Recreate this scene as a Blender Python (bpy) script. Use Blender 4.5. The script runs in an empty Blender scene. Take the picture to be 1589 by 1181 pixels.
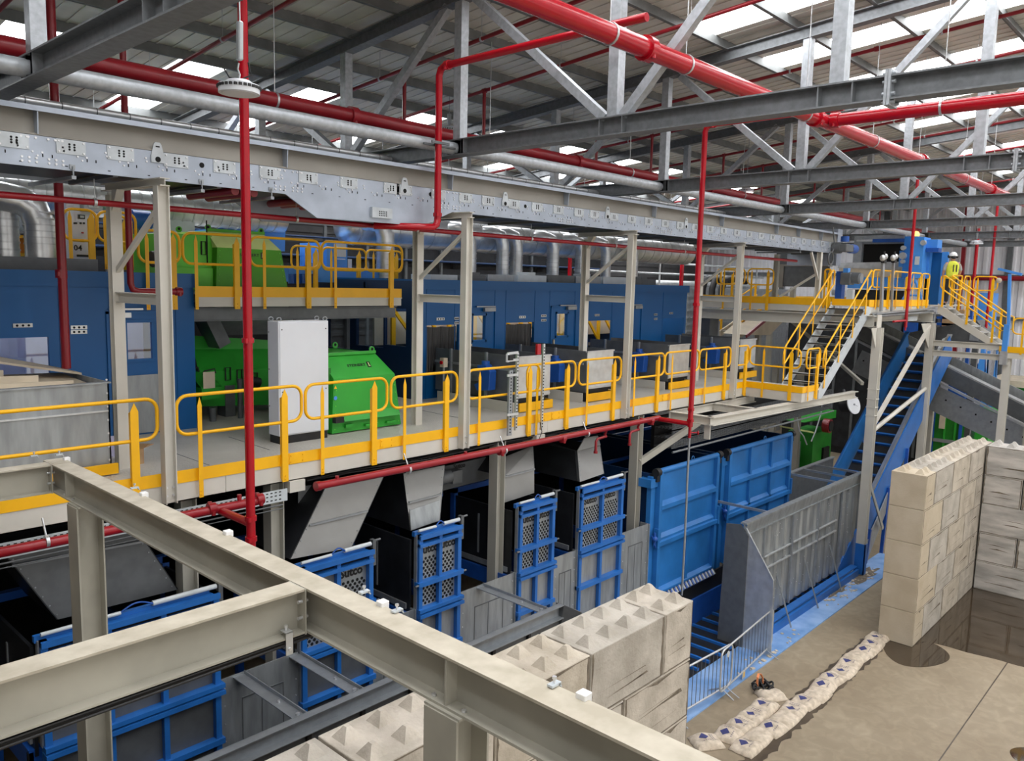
import bpy, bmesh, math, random
from mathutils import Vector, Matrix
random.seed(7)
SC = bpy.context.scene
COL = SC.collection
PI = math.pi

# ------------------------------------------------------------------ camera
CAM = Vector((0, 0, 8.7))
FPX, CX, CY = 1248.77, 794.5, 590.5
YAW, PIT, ROL = 0.744089992, 0.121871588, -0.023781195
_fw = Vector((math.cos(YAW)*math.cos(PIT), math.sin(YAW)*math.cos(PIT), -math.sin(PIT)))
_rt = Vector((math.sin(YAW), -math.cos(YAW), 0))
_dn = _fw.cross(_rt)
_r2 = _rt*math.cos(ROL) + _dn*math.sin(ROL)
_d2 = -_rt*math.sin(ROL) + _dn*math.cos(ROL)

def _ray(x, y):
    return _r2*((x-CX)/FPX) + _d2*((y-CY)/FPX) + _fw
def RX(x, y, X):          # survey helpers: the point of the plane X= / Y= / Z= seen at photo pixel x, y
    d = _ray(x, y); return CAM + d*((X-CAM.x)/d.x)
def RY(x, y, Y):
    d = _ray(x, y); return CAM + d*((Y-CAM.y)/d.y)
def RZ(x, y, Z):
    d = _ray(x, y); return CAM + d*((Z-CAM.z)/d.z)

cam_d = bpy.data.cameras.new('camera')
cam_d.sensor_width = 36.0
cam_d.sensor_fit = 'HORIZONTAL'
cam_d.lens = 36.0*FPX/1589.0
cam_d.clip_start = 0.05
cam_d.clip_end = 400
cam = bpy.data.objects.new('camera', cam_d)
COL.objects.link(cam)
cam.matrix_world = Matrix(((_r2.x, -_d2.x, -_fw.x, CAM.x), (_r2.y, -_d2.y, -_fw.y, CAM.y),
                           (_r2.z, -_d2.z, -_fw.z, CAM.z), (0, 0, 0, 1)))
SC.camera = cam

# ------------------------------------------------------------------ materials
def mat(name, col, rough=0.5, metal=0.0, var=0.12, scale=3.0, bump=0.0, bscale=40.0, col2=None, stretch=None, emit=None, detail=4.0):
    m = bpy.data.materials.new(name); m.use_nodes = True
    nt = m.node_tree; N = nt.nodes; L = nt.links
    b = N['Principled BSDF']
    b.inputs['Roughness'].default_value = rough
    b.inputs['Metallic'].default_value = metal
    g = N.new('ShaderNodeNewGeometry')
    mp = N.new('ShaderNodeMapping')
    if stretch: mp.inputs['Scale'].default_value = stretch
    L.new(g.outputs['Position'], mp.inputs['Vector'])
    n = N.new('ShaderNodeTexNoise'); n.inputs['Scale'].default_value = scale; n.inputs['Detail'].default_value = detail
    L.new(mp.outputs['Vector'], n.inputs['Vector'])
    r = N.new('ShaderNodeValToRGB')
    c1 = [max(0, c*(1-var)) for c in col]; c2 = [min(1, c*(1+var)) for c in col] if col2 is None else col2
    r.color_ramp.elements[0].position = 0.35; r.color_ramp.elements[1].position = 0.65
    r.color_ramp.elements[0].color = (*c1, 1); r.color_ramp.elements[1].color = (*c2, 1)
    L.new(n.outputs['Fac'], r.inputs['Fac'])
    L.new(r.outputs['Color'], b.inputs['Base Color'])
    if bump:
        n2 = N.new('ShaderNodeTexNoise'); n2.inputs['Scale'].default_value = bscale; n2.inputs['Detail'].default_value = 3
        L.new(mp.outputs['Vector'], n2.inputs['Vector'])
        bp = N.new('ShaderNodeBump'); bp.inputs['Strength'].default_value = bump; bp.inputs['Distance'].default_value = 0.02
        L.new(n2.outputs['Fac'], bp.inputs['Height']); L.new(bp.outputs['Normal'], b.inputs['Normal'])
    if emit:
        b.inputs['Emission Color'].default_value = (*emit[:3], 1); b.inputs['Emission Strength'].default_value = emit[3]
    return m

M = {}
M['galv'] = mat('galvanised steel', (0.34, 0.365, 0.39), 0.42, 0.5, 0.08, 7)
M['galvbright'] = mat('bright galvanised sheet', (0.6, 0.62, 0.63), 0.3, 0.6, 0.1, 5)
M['galvpanel'] = mat('weathered galvanised sheet', (0.34, 0.365, 0.38), 0.38, 0.5, 0.16, 4, stretch=(2, 2, 0.4))
M['chute'] = mat('dull sheet steel', (0.27, 0.27, 0.262), 0.4, 0.35, 0.06, 2)
M['lime'] = mat('lime green paint brightened for skylight', (0.12, 0.58, 0.04), 0.36, 0.0, 0.06, 2)  # brightened to carry the skylight falling on the upper platform
M['galvdark'] = mat('dark galvanised steel', (0.14, 0.15, 0.158), 0.5, 0.35, 0.1, 5)
M['truss'] = mat('galvanised roof steel', (0.2, 0.213, 0.225), 0.5, 0.35, 0.12, 12)
M['trusslight'] = mat('light galvanised hollow section', (0.42, 0.45, 0.48), 0.42, 0.4, 0.12, 14)
M['purlin'] = mat('purlin steel', (0.2, 0.21, 0.21), 0.55, 0.3, 0.15, 3)
M['roof'] = mat('coated roof sheet', (0.68, 0.67, 0.62), 0.55, 0.0, 0.08, 1.5)
M['wallsheet'] = mat('silver wall sheet', (0.82, 0.82, 0.86), 0.5, 0.1, 0.05, 1.5)
M['walldark'] = mat('dark wall sheet', (0.07, 0.068, 0.07), 0.6, 0.0, 0.15, 1.5)
M['conv'] = mat('blue grey conveyor steel', (0.4, 0.45, 0.53), 0.4, 0.45, 0.1, 2.5)
M['convplate'] = mat('conveyor cover plate steel', (0.5, 0.54, 0.57), 0.38, 0.45, 0.1, 5)
M['skirt'] = mat('conveyor skirt sheet', (0.275, 0.26, 0.23), 0.5, 0.2, 0.08, 1.2)
M['pebble'] = mat('pebble grey paint', (0.62, 0.6, 0.54), 0.45, 0.0, 0.04, 2)
M['pebbledk'] = mat('grey beam paint', (0.42, 0.41, 0.36), 0.5, 0.0, 0.05, 2)
M['fore'] = mat('pebble grey beam paint with dust', (0.36, 0.345, 0.29), 0.5, 0.0, 0.06, 2.2, col2=(0.42, 0.4, 0.335))
M['foretop'] = mat('dusty pale beam flange', (0.42, 0.375, 0.29), 0.65, 0.0, 0.06, 6, col2=(0.52, 0.475, 0.385), stretch=(1, 1, 1), detail=8)
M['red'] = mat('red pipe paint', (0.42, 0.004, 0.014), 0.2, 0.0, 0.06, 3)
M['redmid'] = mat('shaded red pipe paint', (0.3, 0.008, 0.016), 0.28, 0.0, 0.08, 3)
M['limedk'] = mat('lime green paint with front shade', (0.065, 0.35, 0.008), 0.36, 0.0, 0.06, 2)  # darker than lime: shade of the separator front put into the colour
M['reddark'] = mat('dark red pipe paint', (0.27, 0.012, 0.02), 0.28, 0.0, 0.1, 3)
M['yellow'] = mat('safety yellow paint', (0.94, 0.49, 0.0), 0.4, 0.0, 0.04, 3)
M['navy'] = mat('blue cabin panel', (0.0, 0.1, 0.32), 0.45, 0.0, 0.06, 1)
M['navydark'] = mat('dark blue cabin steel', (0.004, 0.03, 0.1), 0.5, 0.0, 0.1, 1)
M['blue'] = mat('blue gate paint', (0.018, 0.14, 0.47), 0.4, 0.0, 0.1, 2.5)
M['bluedoor'] = mat('blue bunker door paint', (0.022, 0.165, 0.47), 0.42, 0.0, 0.15, 1.3)
M['bluemach'] = mat('sky blue machine paint', (0.07, 0.3, 0.8), 0.4, 0.0, 0.06, 2)
M['bluemotor'] = mat('deep blue motor paint', (0.012, 0.085, 0.38), 0.4, 0.0, 0.1, 4)
M['bluefloor'] = mat('scuffed blue floor plate', (0.15, 0.33, 0.68), 0.6, 0.0, 0.12, 1.6, col2=(0.3, 0.47, 0.76), detail=10)
M['green'] = mat('bright green machine paint', (0.03, 0.36, 0.035), 0.38, 0.0, 0.08, 2)
M['greentop'] = mat('green paint with skylight painted in', (0.7, 0.83, 0.33), 0.3, 0.0, 0.08, 2)  # skylight on the hood top mixed into this pale green
M['greendk'] = mat('deep green machine paint', (0.012, 0.2, 0.015), 0.45, 0.0, 0.12, 2)
M['white'] = mat('white cabinet paint', (0.72, 0.75, 0.8), 0.4, 0.0, 0.02, 2)
M['black'] = mat('black rubber', (0.012, 0.012, 0.013), 0.55, 0.0, 0.2, 6)
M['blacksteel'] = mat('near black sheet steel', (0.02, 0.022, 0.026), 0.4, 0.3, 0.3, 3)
M['hole'] = mat('black opening', (0.004, 0.004, 0.004), 0.9, 0.0, 0.0, 1)
M['deck'] = mat('chequer plate deck', (0.54, 0.52, 0.47), 0.5, 0.1, 0.1, 1.0, bump=0.4, bscale=26)
M['bolt'] = mat('zinc bolt', (0.75, 0.76, 0.78), 0.3, 0.8, 0.05, 9)
M['stone'] = mat('cast concrete block', (0.43, 0.385, 0.32), 0.85, 0.0, 0.1, 2.2, bump=0.5, bscale=22, col2=(0.58, 0.525, 0.45), detail=10)
M['stonewarm'] = mat('sandy concrete block', (0.5, 0.42, 0.305), 0.85, 0.0, 0.06, 1.5, bump=0.3, bscale=25, col2=(0.56, 0.485, 0.37), detail=8)
M['stonegrey'] = mat('grey concrete block', (0.44, 0.42, 0.39), 0.85, 0.0, 0.2, 1.2, bump=0.5, bscale=22, col2=(0.58, 0.55, 0.51), detail=8, stretch=(1, 1, 4))
M['stone2'] = mat('greyer cast concrete block', (0.4, 0.365, 0.31), 0.85, 0.0, 0.1, 2.0, bump=0.5, bscale=22, col2=(0.52, 0.48, 0.42), detail=10)
M['stone3'] = mat('sallow cast concrete block', (0.47, 0.41, 0.325), 0.85, 0.0, 0.1, 2.6, bump=0.5, bscale=22, col2=(0.58, 0.52, 0.43), detail=10)
M['stain'] = mat('dark block stain', (0.17, 0.14, 0.105), 0.9, 0.0, 0.3, 9)
M['sack'] = mat('woven sack', (0.56, 0.47, 0.36), 0.75, 0.0, 0.1, 9, bump=0.6, bscale=60, col2=(0.72, 0.62, 0.5))
M['ink'] = mat('navy printing ink', (0.045, 0.05, 0.17), 0.7, 0.0, 0.1, 9)
M['inkgrey'] = mat('grey printing ink', (0.28, 0.24, 0.24), 0.7, 0.0, 0.2, 9)
M['water'] = mat('standing water', (0.055, 0.04, 0.026), 0.04, 0.0, 0.2, 0.8)
M['skin'] = mat('skin', (0.5, 0.28, 0.2), 0.5, 0.0, 0.05, 9)
M['hivis'] = mat('high visibility yellow cloth', (0.72, 0.78, 0.06), 0.7, 0.0, 0.08, 9)
M['cloth'] = mat('dark work trousers cloth', (0.02, 0.022, 0.03), 0.8, 0.0, 0.2, 9)
M['greycloth'] = mat('grey shirt cloth', (0.35, 0.36, 0.36), 0.8, 0.0, 0.1, 9)
M['helmet'] = mat('white helmet shell', (0.82, 0.82, 0.82), 0.3, 0.0, 0.02, 9)
M['cardboard'] = mat('cardboard', (0.42, 0.27, 0.15), 0.8, 0.0, 0.15, 5)
M['lilac'] = mat('pale lilac board', (0.5, 0.48, 0.66), 0.6, 0.0, 0.05, 5)
M['strap'] = mat('orange webbing', (0.75, 0.25, 0.09), 0.7, 0.0, 0.1, 8)
M['damp'] = mat('damp dark concrete', (0.075, 0.055, 0.038), 0.35, 0.0, 0.25, 3, detail=8)
M['tan'] = mat('plain tan board', (0.6, 0.52, 0.4), 0.7, 0.0, 0.1, 2)  # one even tan for boards, linings and small fittings
M['foil'] = mat('spiral duct steel', (0.7, 0.72, 0.73), 0.3, 0.7, 0.2, 2.5)
M['screen'] = mat('pale display panel', (0.55, 0.6, 0.63), 0.2, 0.0, 0.05, 4)
M['lamp'] = mat('lit lamp lens', (1, 0.95, 0.85), 0.3, 0.0, 0.0, 1, emit=(1.0, 0.93, 0.82, 14.0))
M['amber'] = mat('lit amber beacon', (1, 0.5, 0.1), 0.3, 0.0, 0.0, 1, emit=(1.0, 0.45, 0.1, 3.0))
M['sky'] = mat('translucent roof light', (0.9, 0.93, 0.97), 0.4, 0.0, 0.0, 1, emit=(0.97, 0.98, 1.0, 9.0))
M['curtain'] = mat('black strip curtain', (0.025, 0.025, 0.028), 0.3, 0.0, 0.3, 6, stretch=(12, 1, 0.7))
gl = bpy.data.materials.new('window glass'); gl.use_nodes = True
_nt = gl.node_tree; _nt.nodes.remove(_nt.nodes['Principled BSDF'])
_t = _nt.nodes.new('ShaderNodeBsdfTransparent'); _t.inputs['Color'].default_value = (0.82, 0.88, 0.92, 1)
_g = _nt.nodes.new('ShaderNodeBsdfGlossy'); _g.inputs['Roughness'].default_value = 0.03
_n = _nt.nodes.new('ShaderNodeTexNoise'); _n.inputs['Scale'].default_value = 0.6
_mr = _nt.nodes.new('ShaderNodeMapRange'); _mr.inputs['To Min'].default_value = 0.1; _mr.inputs['To Max'].default_value = 0.2
_x = _nt.nodes.new('ShaderNodeMixShader')
_nt.links.new(_n.outputs['Fac'], _mr.inputs['Value']); _nt.links.new(_mr.outputs['Result'], _x.inputs['Fac'])
_nt.links.new(_t.outputs[0], _x.inputs[1]); _nt.links.new(_g.outputs[0], _x.inputs[2])
_nt.links.new(_x.outputs[0], _nt.nodes['Material Output'].inputs['Surface'])
M['glass'] = gl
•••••
The task :: Only the lines from the one bearing "M['navy'] = mat('blue" through the one bearing "M['black'] = mat('black" should be repeated, exactly as given.

Expected output ::
M['navy'] = mat('blue cabin panel', (0.0, 0.1, 0.32), 0.45, 0.0, 0.06, 1)
M['navydark'] = mat('dark blue cabin steel', (0.004, 0.03, 0.1), 0.5, 0.0, 0.1, 1)
M['blue'] = mat('blue gate paint', (0.018, 0.14, 0.47), 0.4, 0.0, 0.1, 2.5)
M['bluedoor'] = mat('blue bunker door paint', (0.022, 0.165, 0.47), 0.42, 0.0, 0.15, 1.3)
M['bluemach'] = mat('sky blue machine paint', (0.07, 0.3, 0.8), 0.4, 0.0, 0.06, 2)
M['bluemotor'] = mat('deep blue motor paint', (0.012, 0.085, 0.38), 0.4, 0.0, 0.1, 4)
M['bluefloor'] = mat('scuffed blue floor plate', (0.15, 0.33, 0.68), 0.6, 0.0, 0.12, 1.6, col2=(0.3, 0.47, 0.76), detail=10)
M['green'] = mat('bright green machine paint', (0.03, 0.36, 0.035), 0.38, 0.0, 0.08, 2)
M['greentop'] = mat('green paint with skylight painted in', (0.7, 0.83, 0.33), 0.3, 0.0, 0.08, 2)  # skylight on the hood top mixed into this pale green
M['greendk'] = mat('deep green machine paint', (0.012, 0.2, 0.015), 0.45, 0.0, 0.12, 2)
M['white'] = mat('white cabinet paint', (0.72, 0.75, 0.8), 0.4, 0.0, 0.02, 2)
M['black'] = mat('black rubber', (0.012, 0.012, 0.013), 0.55, 0.0, 0.2, 6)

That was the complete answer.